Tuesday, November 12, 2013

A crash in the night

A woman died in my creek last night, a sort of neighbor although I never knew her (and now I never will).

I don't know how the car flipped into our creek but the police were out there investigating all night long (in the cold, in the drizzle, in the snow) so I suppose we'll learn the rest of the story in the local newspaper just like everyone else. 

For us, it started with a loud noise in the night. I thought it was thunder but my husband thought a tree might have fallen on our neighbor's garage. "I'll just step out and take a look," he said, but immediately he came back in yelling, "Call 911!"

I called but I didn't have much to tell them--a loud noise, a voice calling for help from the creek--but then I threw a coat over my nightgown, grabbed a flashlight, and made my way down the hill to a scene growing more chaotic by the minute.

A car in the creek, wheels spinning in the air. A man stumbling around yelling frantically, a small child (his daughter?) strapped in a car seat sitting in cold water, my husband on the other side of the car, our neighbor too, turning off the car, pulling someone out of the window, the man screaming "She's dead! She's dead!", the little girl sitting in the car seat, in the water, in the cold.

I carried her up to the house, a shivering three-year-old unaware of how much her life had changed. "The car broke," she said. Indeed it did. I stripped off her wet clothes and wrapped her in a blanket and waited, watching out the window at the flashing lights. Soon my house was swarming with emergency personnel who checked over the little girl (hardly a bruise on her!) and took her to the ambulance, and then I thought to text my son and warn him not to come home.

But he had already arrived to find an ambulance blocking the driveway, a fire truck and police cars all over the road. When the ambulance finally pulled away and I could cross the bridge, I found my son on the other side with the neighbors, grateful that all were safe and well (except the dead woman in the creek). And then I tried to find my husband.

He'd been in the thick of things from the start. I don't know how long he crouched in the creek holding the woman's head above water (a futile gesture by that time but he couldn't bear to let her go), and after that he took the hysterical husband to our car and sat with him with the heat on to help him calm down and warm up. And then he had to talk to the police, give a rudimentary report, although he knew practically nothing. They couldn't find the marks where the car left the road (in the dark, in the cold, in the drizzle), and there were questions about who was driving and who smelled of alcohol and who got the little girl out of the car.

When I finally found my husband he was drenched and shivering so I took him to the house and helped him warm up.
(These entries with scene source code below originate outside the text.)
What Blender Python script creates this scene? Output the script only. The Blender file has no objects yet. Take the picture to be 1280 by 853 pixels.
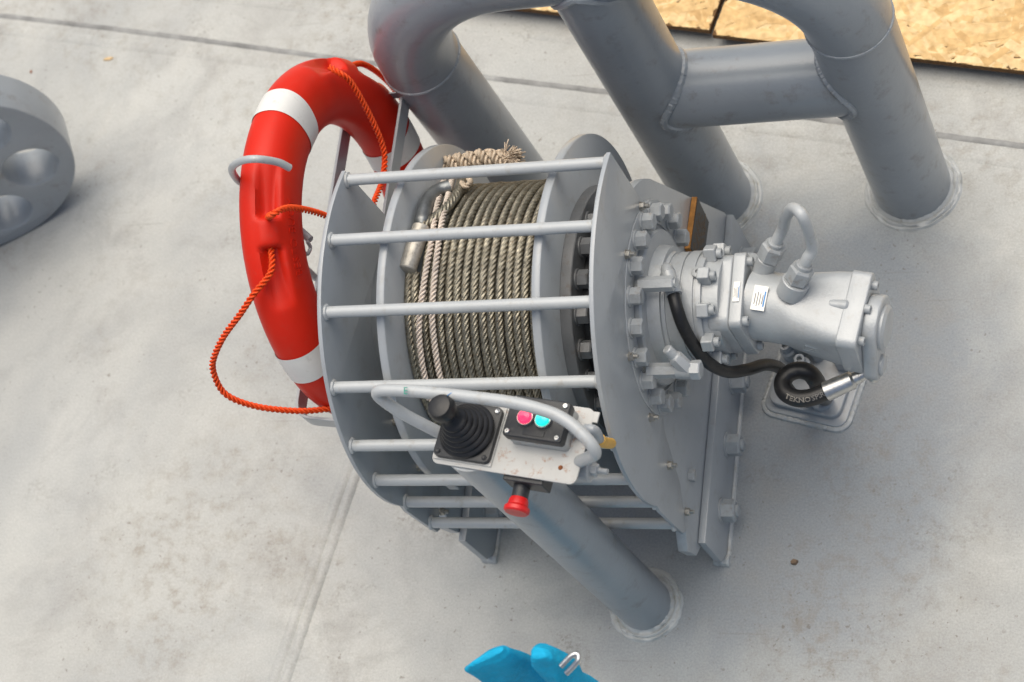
import bpy, bmesh, math, random
from mathutils import Vector, Matrix, noise
random.seed(7)
sc = bpy.context.scene
col = sc.collection
PI = math.pi
V = Vector

# ------------------------------------------------------------------ camera
cam_data = bpy.data.cameras.new('camera')
cam = bpy.data.objects.new('camera', cam_data)
col.objects.link(cam)
rx, ry, rz = V((0.92920964, 0.11923018, -0.34979081)), V((0.03046281, 0.91859022, 0.39403555)), V((0.36829535, -0.37679724, 0.84993081))
cam.matrix_world = Matrix((rx, ry, rz)).transposed().to_4x4()
cam.location = (0, 0, 3.6)
cam_data.sensor_width = 36
cam_data.lens = 2450.35 / 1280 * 36
cam_data.clip_end = 200
cam_data.dof.use_dof = True
cam_data.dof.focus_distance = 3.4
cam_data.dof.aperture_fstop = 4.5
sc.camera = cam

# ------------------------------------------------------------------ light: bright overcast day
SUN_EL, SUN_AZ = math.radians(76), math.radians(-8)      # azimuth from +Y towards +X
world = bpy.data.worlds.new('World')
sc.world = world
world.use_nodes = True
wn = world.node_tree
sky = wn.nodes.new('ShaderNodeTexSky')
sky.sky_type = 'NISHITA'
sky.sun_disc = False
sky.sun_elevation = SUN_EL
sky.sun_rotation = SUN_AZ
sky.air_density = 1.0
sky.dust_density = 5.0
sky.ozone_density = 1.0
bg = wn.nodes['Background']
bg.inputs[1].default_value = 0.088
wn.links.new(sky.outputs[0], bg.inputs[0])
sun_data = bpy.data.lights.new('sun', 'SUN')
sun_data.energy = 2.0
sun_data.angle = math.radians(75)
sun_data.color = (1.0, 0.955, 0.83)
sun = bpy.data.objects.new('sun', sun_data)
col.objects.link(sun)
sd = V((math.sin(SUN_AZ) * math.cos(SUN_EL), math.cos(SUN_AZ) * math.cos(SUN_EL), math.sin(SUN_EL)))
sun.rotation_euler = sd.to_track_quat('Z', 'Y').to_euler()
sc.view_settings.view_transform = 'Standard'
sc.view_settings.look = 'None'
sc.view_settings.gamma = 1
sc.view_settings.exposure = 0.44

# ------------------------------------------------------------------ materials
def mat(name, color, rough=0.5, metal=0.0, vary=0.0, vscale=8.0, bump=0.0, bscale=150.0, dirt=None, dirt_amt=0.0, dscale=20.0,
        spec=0.5, emit=None, coat=0.0, rvary=0.0):
    m = bpy.data.materials.new(name)
    m.use_nodes = True
    nt = m.node_tree
    N, L = nt.nodes, nt.links
    p = N['Principled BSDF']
    p.inputs['Base Color'].default_value = (*color, 1)
    p.inputs['Roughness'].default_value = rough
    p.inputs['Metallic'].default_value = metal
    p.inputs['Specular IOR Level'].default_value = spec
    p.inputs['Coat Weight'].default_value = coat
    p.inputs['Coat Roughness'].default_value = 0.25
    g = N.new('ShaderNodeNewGeometry')
    out = None
    def nz(scale, detail=5, r=0.6):
        n = N.new('ShaderNodeTexNoise')
        n.inputs['Scale'].default_value = scale
        n.inputs['Detail'].default_value = detail
        n.inputs['Roughness'].default_value = r
        L.new(g.outputs['Position'], n.inputs['Vector'])
        return n
    if vary or dirt:
        n = nz(vscale)
        r = N.new('ShaderNodeValToRGB')
        r.color_ramp.elements[0].position, r.color_ramp.elements[1].position = 0.3, 0.7
        r.color_ramp.elements[0].color = (*[c * (1 - vary) for c in color], 1)
        r.color_ramp.elements[1].color = (*[min(1, c * (1 + vary)) for c in color], 1)
        L.new(n.outputs[0], r.inputs[0])
        out = r.outputs[0]
        if dirt:
            n2 = nz(dscale, 8, 0.7)
            r2 = N.new('ShaderNodeValToRGB')
            r2.color_ramp.elements[0].position = 0.55
            r2.color_ramp.elements[1].position = 0.68
            r2.color_ramp.elements[0].color = (0, 0, 0, 1)
            r2.color_ramp.elements[1].color = (dirt_amt,) * 3 + (1,)
            L.new(n2.outputs[0], r2.inputs[0])
            mx = N.new('ShaderNodeMix')
            mx.data_type = 'RGBA'
            L.new(r2.outputs[0], mx.inputs[0])
            L.new(out, mx.inputs[6])
            mx.inputs[7].default_value = (*dirt, 1)
            out = mx.outputs[2]
        L.new(out, p.inputs['Base Color'])
    if rvary:
        n3 = nz(vscale * 2.3)
        mr = N.new('ShaderNodeMapRange')
        mr.inputs[3].default_value = rough - rvary
        mr.inputs[4].default_value = rough + rvary
        L.new(n3.outputs[0], mr.inputs[0])
        L.new(mr.outputs[0], p.inputs['Roughness'])
    if bump:
        n4 = nz(bscale, 3)
        b = N.new('ShaderNodeBump')
        b.inputs['Strength'].default_value = bump
        b.inputs['Distance'].default_value = 0.003
        L.new(n4.outputs[0], b.inputs['Height'])
        L.new(b.outputs[0], p.inputs['Normal'])
    if emit:
        p.inputs['Emission Color'].default_value = (*emit[0], 1)
        p.inputs['Emission Strength'].default_value = emit[1]
    return m

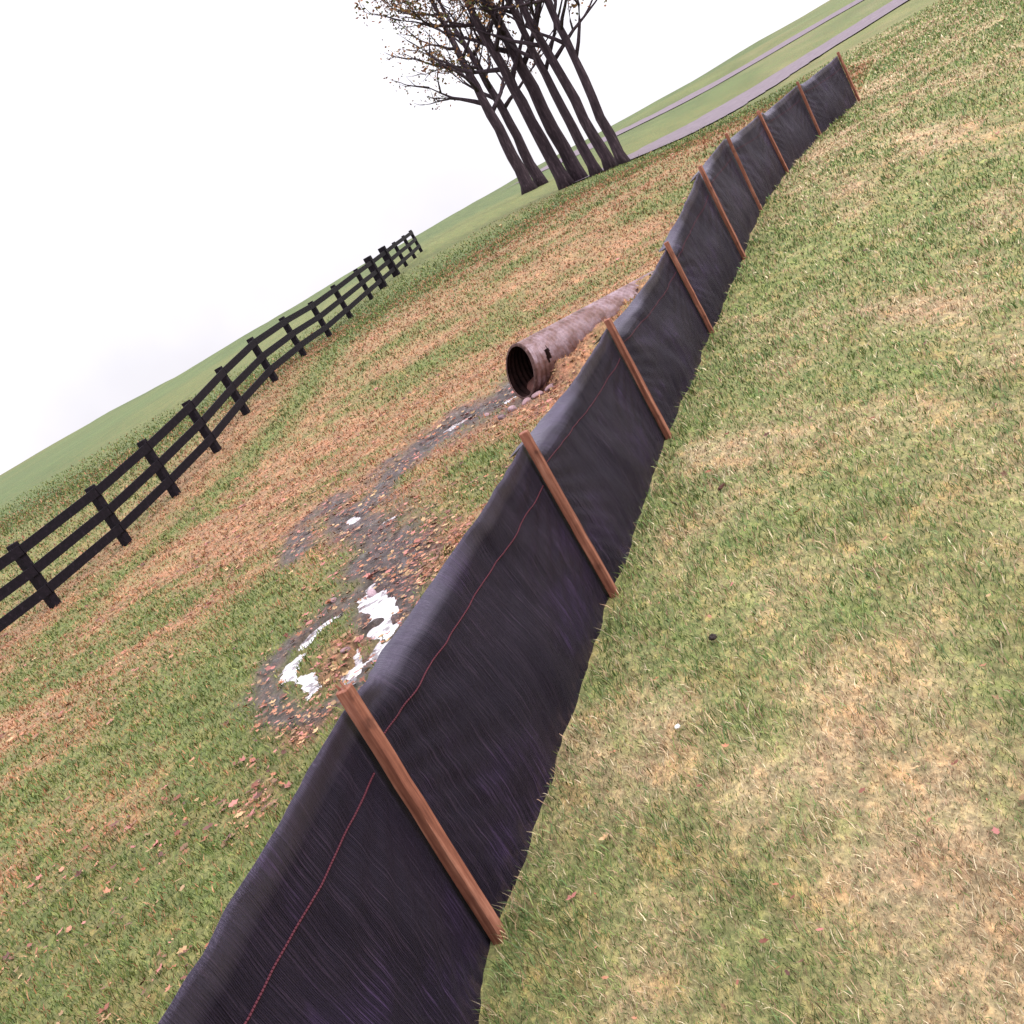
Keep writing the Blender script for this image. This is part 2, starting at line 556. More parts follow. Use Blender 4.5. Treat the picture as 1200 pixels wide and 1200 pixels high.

The lights were still flashing out there long into the night, the last one finally leaving at first light this morning. Sometime in the night they hauled the car up that steep, slippery bank and took it away, and then the snow fell and covered all signs of last night's events, the creek still flowing silently as if nothing had happened.

A woman's life ended right in front of us last night and even now, all these hours later, I don't even know her name.

 

5 comments:

Bardiac said...

I'm so sorry, Bev. Thanks for taking care of them as much as you (and your husband) could. We all depend on strangers at some point, and I hope when my need comes, there are kind people like you there.

penn said...

Sobering and scary. You are good for helping.

Laura said...

This made me cry.

Bev said...

Thanks, all. We've been a little wobbly today but we're getting through. No word yet on how the survivors are doing.

Kathy H. said...

You have great presence of mind, Bev, and so has Garry. I don't think I could have handled caring for that little girl and her father without breaking down in tears...and certainly not describing the night's happenings in such vivid and, yes, beautiful prose. Please consider submitting this essay for publication somewhere. Don't change a word.